┌──

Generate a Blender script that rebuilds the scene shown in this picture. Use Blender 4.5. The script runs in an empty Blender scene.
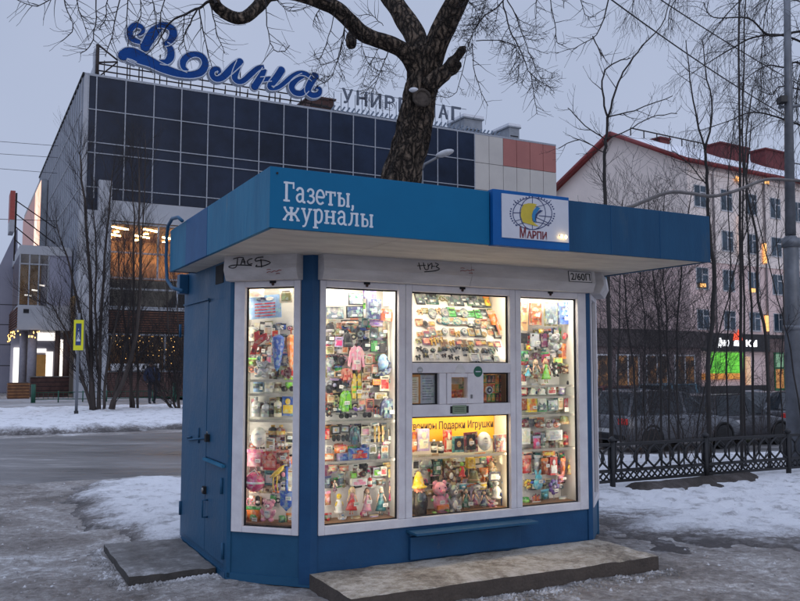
import bpy, bmesh, math, random
import numpy as np
from mathutils import Vector, Matrix, noise
R = random.Random(7)
SC = bpy.context.scene
COL = SC.collection
rad = math.radians
# ------------------------------------------------------------------ camera model
CF, CPITCH, CH = 836.9, 0.0761, 1.6
cp_, sp_ = math.cos(CPITCH), math.sin(CPITCH)
def ray(px, py):
    u = (px-400)/CF; v = (py-300.5)/CF
    return Vector((u, cp_+v*sp_, sp_-v*cp_))
def hit(px, py, P0, n):
    d = ray(px, py); c = Vector((0, 0, CH))
    return c+d*((Vector(P0)-c).dot(n)/d.dot(n))
def at(px, py, Y):                      # point seen at a pixel of the photograph, Y metres away
    d = ray(px, py); return Vector((0, 0, CH))+d*(Y/d.y)
def on_ground(px, py, z=0.0): return hit(px, py, (0, 0, z), Vector((0, 0, 1)))
TH = 0.4784
U = Vector((math.cos(TH), math.sin(TH), 0)); V = Vector((-math.sin(TH), math.cos(TH), 0)); Z = Vector((0, 0, 1))
K = Vector((-.6441, 6.1526, 0))
def k2w(x, y, z=0): return K+U*x+V*y+Z*z
def ab(x, y): return x*U.x+y*U.y, x*V.x+y*V.y
def uv2w(a, b, z=0): return U*a+V*b+Z*z
TS = 0.4827
SU = Vector((math.cos(TS), math.sin(TS), 0)); SV = Vector((-math.sin(TS), math.cos(TS), 0)); S0 = Vector((-15.4445, 40, 0))
def spx(px, py, y=0):                   # photograph pixel -> store facade coordinates
    d = hit(px, py, S0+SV*y, SV)-S0; return d.dot(SU), d.z
# ------------------------------------------------------------------ materials
MATS = {}
def lin(h):
    if isinstance(h, str):
        h = h.lstrip('#'); c = [int(h[i:i+2], 16)/255 for i in (0, 2, 4)]
        return tuple(x/12.92 if x <= .04045 else ((x+.055)/1.055)**2.4 for x in c)
    return h
def mat(name, col, rough=.6, metal=0, var=.12, scale=8, bump=0, bscale=60, bdist=.02, col2=None, emit=0, spec=.5, stretch=(1, 1, 1), det=6, lo=.35, hi=.65, rvar=0):
    if name in MATS: return MATS[name]
    m = bpy.data.materials.new(name); m.use_nodes = True; n = m.node_tree; N = n.nodes; L = n.links
    b = N['Principled BSDF']; c = lin(col)
    b.inputs['Roughness'].default_value = rough; b.inputs['Metallic'].default_value = metal
    b.inputs['Specular IOR Level'].default_value = spec
    tc = N.new('ShaderNodeTexCoord'); mp = N.new('ShaderNodeMapping'); mp.inputs['Scale'].default_value = stretch
    L.new(tc.outputs['Object'], mp.inputs['Vector'])
    if var or col2:
        t = N.new('ShaderNodeTexNoise'); t.inputs['Scale'].default_value = scale; t.inputs['Detail'].default_value = det
        t.inputs['Roughness'].default_value = .65
        L.new(mp.outputs[0], t.inputs['Vector'])
        r = N.new('ShaderNodeValToRGB'); r.color_ramp.elements[0].position = lo; r.color_ramp.elements[1].position = hi
        a = lin(col2) if col2 else tuple(x*(1-var) for x in c); d = c if col2 else tuple(min(1, x*(1+var)) for x in c)
        r.color_ramp.elements[0].color = (*a, 1); r.color_ramp.elements[1].color = (*d, 1)
        L.new(t.outputs['Fac'], r.inputs['Fac']); L.new(r.outputs['Color'], b.inputs['Base Color'])
        if rvar:
            mr = N.new('ShaderNodeMapRange'); mr.inputs['To Min'].default_value = rough-rvar; mr.inputs['To Max'].default_value = rough+rvar
            mr.inputs['From Min'].default_value = .3; mr.inputs['From Max'].default_value = .7
            L.new(t.outputs['Fac'], mr.inputs['Value']); L.new(mr.outputs[0], b.inputs['Roughness'])
    else: b.inputs['Base Color'].default_value = (*c, 1)
    if emit:
        b.inputs['Emission Color'].default_value = (*c, 1); b.inputs['Emission Strength'].default_value = emit
    if bump:
        t2 = N.new('ShaderNodeTexNoise'); t2.inputs['Scale'].default_value = bscale; t2.inputs['Detail'].default_value = 5
        L.new(mp.outputs[0], t2.inputs['Vector'])
        bp = N.new('ShaderNodeBump'); bp.inputs['Strength'].default_value = bump; bp.inputs['Distance'].default_value = bdist
        L.new(t2.outputs['Fac'], bp.inputs['Height']); L.new(bp.outputs['Normal'], b.inputs['Normal'])
    MATS[name] = m; return m
def pm(h, rough=.45):                   # product colour, printed all over with small patches of other colours
    nm = 'goods '+h
    if nm in MATS: return MATS[nm]
    m = mat(nm, h, rough, var=.2, scale=26); n = m.node_tree; N = n.nodes; L = n.links; b = N['Principled BSDF']; src = b.inputs['Base Color'].links[0].from_socket
    oi = N.new('ShaderNodeObjectInfo'); tcx = N.new('ShaderNodeTexCoord'); ad = N.new('ShaderNodeVectorMath'); ad.operation = 'ADD'; sc_ = N.new('ShaderNodeVectorMath'); sc_.operation = 'SCALE'; sc_.inputs['Scale'].default_value = 9
    cb = N.new('ShaderNodeCombineXYZ'); [L.new(oi.outputs['Random'], cb.inputs[k]) for k in range(3)]; L.new(cb.outputs[0], sc_.inputs[0]); L.new(tcx.outputs['Object'], ad.inputs[0]); L.new(sc_.outputs[0], ad.inputs[1])
    vo = N.new('ShaderNodeTexVoronoi'); vo.distance = 'CHEBYCHEV'; vo.inputs['Scale'].default_value = 46; L.new(ad.outputs[0], vo.inputs['Vector'])
    hs = N.new('ShaderNodeHueSaturation'); hs.inputs['Saturation'].default_value = .55; hs.inputs['Value'].default_value = .9; L.new(vo.outputs['Color'], hs.inputs['Color'])
    sp = N.new('ShaderNodeSeparateColor'); L.new(vo.outputs['Color'], sp.inputs[0]); mr = N.new('ShaderNodeMapRange'); mr.inputs['From Min'].default_value = .45; mr.inputs['From Max'].default_value = .75; dk = max(lin(h)) < .08; mr.inputs['To Min'].default_value = .01 if dk else .04; mr.inputs['To Max'].default_value = .06 if dk else .34; L.new(sp.outputs[1], mr.inputs['Value'])
    mxx = N.new('ShaderNodeMix'); mxx.data_type = 'RGBA'; L.new(mr.outputs[0], mxx.inputs['Factor']); L.new(src, mxx.inputs['A']); L.new(hs.outputs[0], mxx.inputs['B']); L.new(mxx.outputs['Result'], b.inputs['Base Color']); return m
def wear(m, col, lo, hi, scale=14, stretch=(1, 1, 1)):      # chips, scratches, splashes of another colour on a painted surface
    n = m.node_tree; N = n.nodes; L = n.links; b = N['Principled BSDF']; src = b.inputs['Base Color'].links[0].from_socket
    tcx = N.new('ShaderNodeTexCoord'); mp = N.new('ShaderNodeMapping'); mp.inputs['Scale'].default_value = stretch; L.new(tcx.outputs['Object'], mp.inputs['Vector'])
    t = N.new('ShaderNodeTexNoise'); t.inputs['Scale'].default_value = scale; t.inputs['Detail'].default_value = 9; t.inputs['Roughness'].default_value = .72; L.new(mp.outputs[0], t.inputs['Vector'])
    mr = N.new('ShaderNodeMapRange'); mr.inputs['From Min'].default_value = lo; mr.inputs['From Max'].default_value = hi; L.new(t.outputs['Fac'], mr.inputs['Value'])
    mxx = N.new('ShaderNodeMix'); mxx.data_type = 'RGBA'; L.new(mr.outputs[0], mxx.inputs['Factor']); L.new(src, mxx.inputs['A']); mxx.inputs['B'].default_value = (*col, 1); L.new(mxx.outputs['Result'], b.inputs['Base Color']); return m
def glass_mat(name, tint=(1, 1, 1), refl=.9):
    if name in MATS: return MATS[name]
    m = bpy.data.materials.new(name); m.use_nodes = True; n = m.node_tree; n.nodes.clear()
    o = n.nodes.new('ShaderNodeOutputMaterial'); t = n.nodes.new('ShaderNodeBsdfTransparent'); t.inputs[0].default_value = (*tint, 1)
    g = n.nodes.new('ShaderNodeBsdfGlossy'); g.inputs['Roughness'].default_value = .02
    f = n.nodes.new('ShaderNodeFresnel'); f.inputs['IOR'].default_value = 1.45
    k = n.nodes.new('ShaderNodeMath'); k.operation = 'MULTIPLY'; k.inputs[1].default_value = refl
    mx = n.nodes.new('ShaderNodeMixShader'); n.links.new(f.outputs[0], k.inputs[0]); n.links.new(k.outputs[0], mx.inputs[0])
    n.links.new(t.outputs[0], mx.inputs[1]); n.links.new(g.outputs[0], mx.inputs[2]); n.links.new(mx.outputs[0], o.inputs['Surface'])
    if name == 'window glass':            # faint smears on the shop glass
        df = n.nodes.new('ShaderNodeBsdfDiffuse'); df.inputs[0].default_value = (.75, .75, .75, 1); tcx = n.nodes.new('ShaderNodeTexCoord'); mp = n.nodes.new('ShaderNodeMapping'); mp.inputs['Scale'].default_value = (1.5, 1.5, .6); tn = n.nodes.new('ShaderNodeTexNoise'); tn.inputs['Scale'].default_value = 5; tn.inputs['Detail'].default_value = 7
        mr = n.nodes.new('ShaderNodeMapRange'); mr.inputs['From Min'].default_value = .5; mr.inputs['From Max'].default_value = .8; mr.inputs['To Min'].default_value = .008; mr.inputs['To Max'].default_value = .10
        m2 = n.nodes.new('ShaderNodeMixShader'); n.links.new(tcx.outputs['Object'], mp.inputs[0]); n.links.new(mp.outputs[0], tn.inputs['Vector']); n.links.new(tn.outputs['Fac'], mr.inputs['Value']); n.links.new(mr.outputs[0], m2.inputs[0]); n.links.new(mx.outputs[0], m2.inputs[1]); n.links.new(df.outputs[0], m2.inputs[2]); n.links.new(m2.outputs[0], o.inputs['Surface'])
    MATS[name] = m; return m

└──

Direction: Where a line above includes "scene", copy that line.

Worked solution:
Generate a Blender script that rebuilds the scene shown in this picture. Use Blender 4.5. The script runs in an empty Blender scene.
SC = bpy.context.scene